Morgan Stanley
  • Wealth Management
  • Feb 20, 2018

Getting More Defensive

The long-lived bull market isn’t over yet, but this may be the beginning of the end. Here’s why.

The correction in stock prices earlier this month has been misleading in some ways. In size, it was perfectly normal as the S&P 500 declined a little more than 10%. It has been followed by gains and the market is now up year to date. I think there is room for stocks to rise more as earnings and economic growth remain robust and stock valuations are more attractive. Recession warning signs are not flashing.

However, when I consider how stocks, bonds and the dollar are trading in relation to each other, I see a more subtle shift in markets occurring. I don’t think we are at the end of the bull market, but we may be at the beginning of the end.

Here’s why: Most corrections in stocks are accompanied by a rise in bond prices (and a decline in yields) as investors take risk off the table and seek greater safety. That hasn’t happened this time around. In fact, bond prices have fallen (and yields risen) and the dollar is weaker. Higher interest rates, falling stock prices and a weak dollar represent a tightening of financial conditions—which have been very easy for a long time, a key source of fuel for the long bull market.

Higher interest rates aren’t purely a result of rising inflation expectations. Growth may in fact be running too hot, turbocharged by tax cuts and deficit spending, including a potential infrastructure push. Surging deficits will likely require greater Treasury issuance, which will lead to higher rates, even if inflation doesn’t rise much more.  As interest rates rise, companies face a higher cost of capital, which ultimately slows growth.

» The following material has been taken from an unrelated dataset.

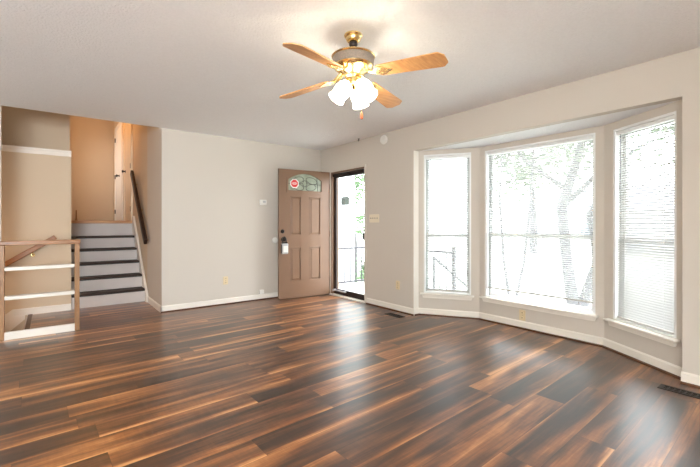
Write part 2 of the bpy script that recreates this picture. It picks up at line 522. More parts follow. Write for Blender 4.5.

We aren’t there yet. I think stocks will continue to do well, but markets will remain volatile and the market-leading sectors may shift. I recommend investors gradually start to get more defensive. Adding yield-oriented equities, like utilities, could make sense. While long-term investors facing an ordinary correction would not normally be advised to change their asset allocation mix, financial conditions suggest even long-term investors should be re-examining their mix.